What is the forest to you, Frode?

Freedom. And nice views. To see the seasons is important to me. Winter, beautiful, cold, stable, then in march the sun is melting the snow, in spring you can hear the frogs from the balcony, the birds coming home from their little trip to Africa, telling all the stories they experienced, wonderful colours when the leaves are leaving in autumn.

What status has the forest in the norwegian society?

The most norwegian people go hiking in the forest. Its very very common. Not so common with snowshoes. In summertime on tracks or wild in the forest. And in wintertime you can go crosscountry skiing and kicksledding.

How do foresters take care of the forest?

The main reason is that the norwegian forest belong to many many owners. There are no square borders between every farm. The borders are going naturally by a lake or a small river or something. And if you have big companies the forest will be treated differently I think. Many of the norwegian farmers think of the forest more like a bank. So the trees are getting very old. In an economic way too old. But the farmers save it for the next generation. If they only would think of trees in an economic way, they will just cut down trees. Many of the trees here are 130 years old. Our norwegian farmers are proud of having an old forest.

What do you you think the animals think of the treehouses?

I did not ask them actually, but we’re feeding the small animals and the birds. You can also see owls and squirrels here. And we have some elks. We are not allowed to feed them anymore. We feeded some eagles as well a few years ago. King eagle and sea eagle. We don`t scare off animals with the treehouses. It’s more important that young people are coming here and observe the animals, get in love with the forest and the animals and the nature.

Do birds and squirrels build their nests around your treehouses?

Yes they do. We help them with small boxes as well. Eight squirrels here every morning in the larch hut was our record. Natural predator eats squirrels (marder).
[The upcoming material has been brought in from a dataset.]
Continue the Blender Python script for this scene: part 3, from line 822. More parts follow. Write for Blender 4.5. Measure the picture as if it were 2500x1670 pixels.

What don’t you wanna miss in a treehouse?

The oven and wood! It’s also important to have a nice place to wake up with a nice view where you can see the birds (loft).

What’s the best read for a stay in a treehouse?

Books about birds. Other than that maybe poetry from famous ancient norwegian writer about his experience in the forest from a hundred years ago. Hans Børli. He is from eastern part from Norway.

How can you experience silence here?

You need time to listen to the silence. You can’t get out of the car and have a stressful mind in your brain and hear the silence. You have to breathe out, ground yourself and really turn off the phone. You need time. You have to sit for at least fifteen minutes to really hear the silence. You can’t experience silence in ten seconds. You have to experience silence over some time. No instant silence. You have to get calm and then listen to the silence for some time. Some of the treetophuts are perfect for that. This one is the closest to the city. Ann-Marie: many of the guests are coming for just one night and they say next time we’ll stay for two or three days. 70 Percent of the guests are booking one night and all the guests who are coming back, 70% are booking two or more days.

What’s your perfect treehouse dish?

Rakfisk. Trout fished in early summer and stored in salt for a few months at up to 10 degrees. It is then eaten with potatoes and butter in the wintertime.

And your obligatory treehouse drink?

Beer.

What would be the best band to play in your treehouse?

Bruce Springsteen. Lars Vinebek.

What do treehouses mean to you?

Experience of nature and hideaway where you can free from stress and free from what people want from you and where you can look at the nature and your own life.

Any funny stories?

One time a young girl brought her boyfriend from town. He was wearing pants so tight that he couldn’t get up the stairs to the treehouse!